KARS (İHA) - Milli Eğitim Bakanı Hüseyin Çelik, Avrupa'da ailelerin daha iyi yetişmesi amacıyla çocuklarını yatılı okula gönderdiğini belirterek, "Türkiye'de 2004'de YİBO ve PİYO'ları öncelikler arasına aldık. Bugün bunları onarıma tabi tutup hepsini bilgisayarla donatacağız" dedi.
Kars'ta gezi ve incelemelerini sürdüren Milli Eğitim Bakanı Hüseyin Çelik, Kağızman İlçesi'nde bir hayırsever tarafından yaptırılan Halime Arslan Yıldız İlköğretim Okulu'nu düzenlenen törenle hizmete açtı.
Törende bir konuşma yapan Bakan Çelik, hayırsever vatandaşların yardımıyla eğitimdeki sorunların çözüldüğünü belirterek, "Kefenin dibi yoktur. Merkep ölür kalır semeri, insan ölür kalır eseri. Kubbede hoş sedanız yoksa yaşamanızın da bir anlamı yoktur. 'Benim durumum çok iyi, çocuklarımı modern yerlerde okutuyorum.
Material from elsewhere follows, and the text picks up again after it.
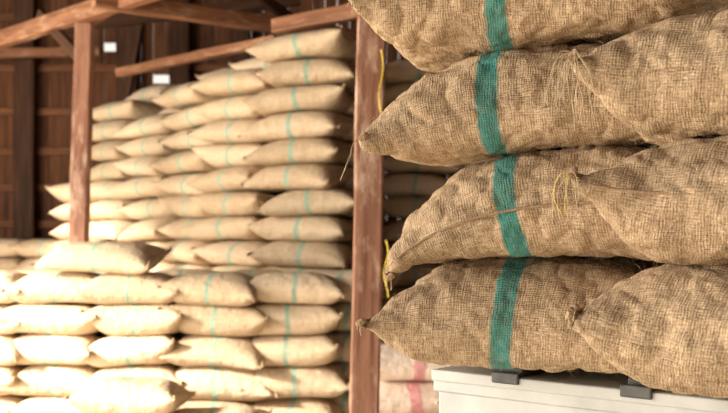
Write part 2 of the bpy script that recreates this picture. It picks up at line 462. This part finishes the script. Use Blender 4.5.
g=G(); g.box((3.6,-5,3.1),(6.6,.1,6.2)); g.box((-3.4,-5,5.3),(7.2,.1,1.8)); g.obj('front_fill_blocker',[M_PLK])  # unseen wall added behind the camera to cut sky fill for more directional contrast
g=G(); rr=Matrix.Rotation(math.radians(-12),3,'Y'); rl=Matrix.Rotation(math.radians(12),3,'Y')
g.box((-3.6,4.5,6.9),(7.6,20,.06),0,rl.inverted()); g.box((3.6,4.5,6.9),(7.6,20,.06),0,rr.inverted()); g.obj('ceiling',[M_ROOF])
for i in range(7):
    yy=-3+i*2.8
    beam('rafter',(-7,yy,6.0),(0,yy,7.5),.1,.18,M_DARK,parent=frame,seed=i); beam('rafter',(7,yy,6.0),(0,yy,7.5),.1,.18,M_DARK,parent=frame,seed=i+9)
a=W3(364,413,5.4); b_=W3(372,0,5.4)
d=(b_-a)/(b_.z-a.z); base=a-d*a.z
mp=beam('timber_post',base,base+d*4.3,.158,.15,M_POST,wob=.004,seed=1)
a=W3(79,245,9.5); b_=W3(85,22,9.5); d=(b_-a)/(b_.z-a.z); base=a-d*a.z
beam('timber_post',base,base+d*3.58,.16,.15,M_POST,wob=.005,seed=2)
def bm(p,q,w,h,mat=M_BEAM,n='beam',s=0,ext=.0):
    p=W3(*p);q=W3(*q); dd=(q-p)*ext
    return beam(n,p-dd,q+dd,w,h,mat,parent=frame,seed=s)
bm((0,40,10.6),(135,-4,8.8),.12,.16,s=1,ext=.5)
bm((130,4,9.0),(335,34,10.4),.11,.15,M_BEAM,s=2,ext=.15)
bm((130,70,10.9),(262,43,9.6),.09,.09,M_BEAM,s=3,ext=.1)
bm((300,22,9.0),(440,-4,8.2),.10,.13,M_BEAM,s=4,ext=.2)
bm((250,-12,9.6),(300,26,10.4),.08,.10,M_DARK,s=5,ext=.3)
bm((100,14,9.5),(150,-14,9.0),.08,.10,M_BEAM,s=6,ext=.4)
bm((84,62,9.5),(40,14,10.0),.07,.1,M_DARK,'knee_brace',s=7)
bm((84,24,11.5),(240,6,12.0),.1,.14,M_DARK,s=8,ext=.4)
bm((127,90,13.0),(143,10,13.0),.1,.12,M_DARK,'strut',s=9,ext=.2)
bm((-20,54,13.4),(80,52,13.4),.1,.12,M_BEAM,s=11,ext=.2)
g=G()
for px0,py0,L_ in [(381,50,.42),(386,240,.3)]:
    p=W3(px0,py0,5.31); pts=[]
    for k in range(10): pts.append(p+Vector((math.sin(k*.9)*.012,-.01,-L_*k/9)))
    g.tube(pts,.005,0,4)
yt=g.obj('yellow_twine',[M_YL]); bpy.context.view_layer.update(); yt.parent=mp; yt.matrix_parent_inverse=mp.matrix_world.inverted()
# ---------------------------------------------------------------- light
w=bpy.data.worlds.new('World'); scn.world=w; w.use_nodes=True
bg=w.node_tree.nodes['Background']; bg.inputs[0].default_value=(1,.94,.85,1); bg.inputs[1].default_value=1.05
s=bpy.data.lights.new('sun','SUN'); s.energy=18; s.angle=math.radians(9); s.color=(1,.91,.77)
so=bpy.data.objects.new('sun',s); link(so)
dirn=Vector((.82,.42,-.46)); so.rotation_euler=dirn.to_track_quat('-Z','Y').to_euler()
al=bpy.data.lights.new('doorway_light','AREA'); al.shape='RECTANGLE'; al.size=7; al.size_y=3.6; al.energy=1000; al.color=(1,.91,.78)
ao=bpy.data.objects.new('doorway_light',al); link(ao); ao.location=(-6.6,4.0,2.6)
ao.rotation_euler=(Vector((3.5,8.0,1.8))-Vector((-6.6,4.0,2.6))).to_track_quat('-Z','Y').to_euler()
scn.view_settings.view_transform='Standard'; scn.view_settings.exposure=0.0
# ---------------------------------------------------------------- camera
cam=bpy.data.cameras.new('camera'); cam.lens=50; cam.sensor_width=36; cam.shift_y=(HOR-206.5)/728
co=bpy.data.objects.new('camera',cam); link(co); co.location=(0,0,ZC); co.rotation_euler=(math.pi/2,0,0)
cam.dof.use_dof=True; cam.dof.focus_distance=2.4; cam.dof.aperture_fstop=4.5
scn.camera=co
print('total',time.time()-T0)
Köy çocukları da ne yaparsa yapsın' diyen aymaz insanlar, bu memleketin aynası olamazlar. Yıllar önce internetin olacağına kimse inanmıyordu, ama şu an bütün okullarda internet bağlantısı var. 'Orada bir köy var uzakta, o köy bizim köyümüzdür, gitmesek de gelmesek de o köy bizim köyümüzdür' mantığı artık kalktı. Bizler, sizlere hizmet için varız. Bugün dünden iyi, yarınlar da bugünlerden iyi olacak. Milletimiz sosyal bir millet, hayırsever bir milletiz. Ülkemiz, bu insanlarla daha iyi yerlere gidecektir" dedi.
Törende okulu yaptıran hayırsever işadamı Nesim Yıldız'a plaket veren Bakan Çelik, öğretmenlere de belge dağıttı. Okulun bilgisayar odasını da gezen Bakan Çelik, daha sonra Kağızman Yatılı İlköğretim Bölge Okulu (YİBO) spor salonunda düzenlenen Bilgi Üniversitesi YİBO Eğitim Projesi'nin tanıtım programına katıldı. Kağızman Kaymakamı Aylin Kırcı Duman ve Bilgi Üniversitesi Mütevelli Heyeti Üyesi Halit Kakınç'ın proje hakkında bilgi verdiği programda konuşan Bakan Hüseyin Çelik, kendisinin de ilkokul dahil bütün tahsil hayatının yatılı okullarda geçtiğini söyledi.
Öğrencilere "Siz bizim kır çiçeklerimizsiniz" diyen Bakan Çelik, "Sizin şartlarınızın daha kötüsünü bizler yaşadık. Size imkan verilirse çiçek açarsınız. Eğer YİBO'ya gitme imkanım olmasaydı ben ilkokula bile gidemezdim. Çünkü köyümde okul yoktu. 72 kişi bir odada yatardık, bin kişiye bir kazan yemek düşerdi. 15 günde, 15 dakika ancak banyo yapardık. Bugünkü şartlar daha iyi ve bir koğuşa 4 öğrenci düşüyor. Türkiye'de 2004'de YİBO ve PİYO'ları öncelikler arasına aldık. Bugün bunları onarıma tabi tutup hepsini bilgisayarla donatacağız. Sizlere bir takım insanlar 'yetim' diyebilirler. Bunu kafanıza takmayın. Ben de yetim değildim, ama YİBO'da okudum. Buralarda küçük yaşta kendi kendinize yetme kabiliyetini alıyorsunuz. 12 yaşındaydım, Türkiye'nin her tarafına gitme imkanı buldum. Çünkü kendime öz güvenim vardı. Bunun nedeni de YİBO'da okumamdı. Her işimizi kendimiz yapardık. Bu okullar insanı hayata hazırlıyor. Ben 7 yaşında baba ocağından çıktım, eve 33 yaşında döndüm. Gurbet ocağını çok iyi biliyorum. 4 ayda bir ailemle görüşebilirdim. Ailem Van'da, ben de Tatvan'daydım. İçinizde çok iyi eğitim görerek, iyi yerlere gelecekler çıkacak. Ben, ağabeyiniz olarak diyorum ki başarı imkansızlıkları başarmaktadır. Avrupa'da birçok aile, kişilikleri gelişsin diye çocuklarını yatılı okula gönderiyor. Ben, kendi çocuğumu da Ankara'da YİBO'ya gönderdim" diye konuştu.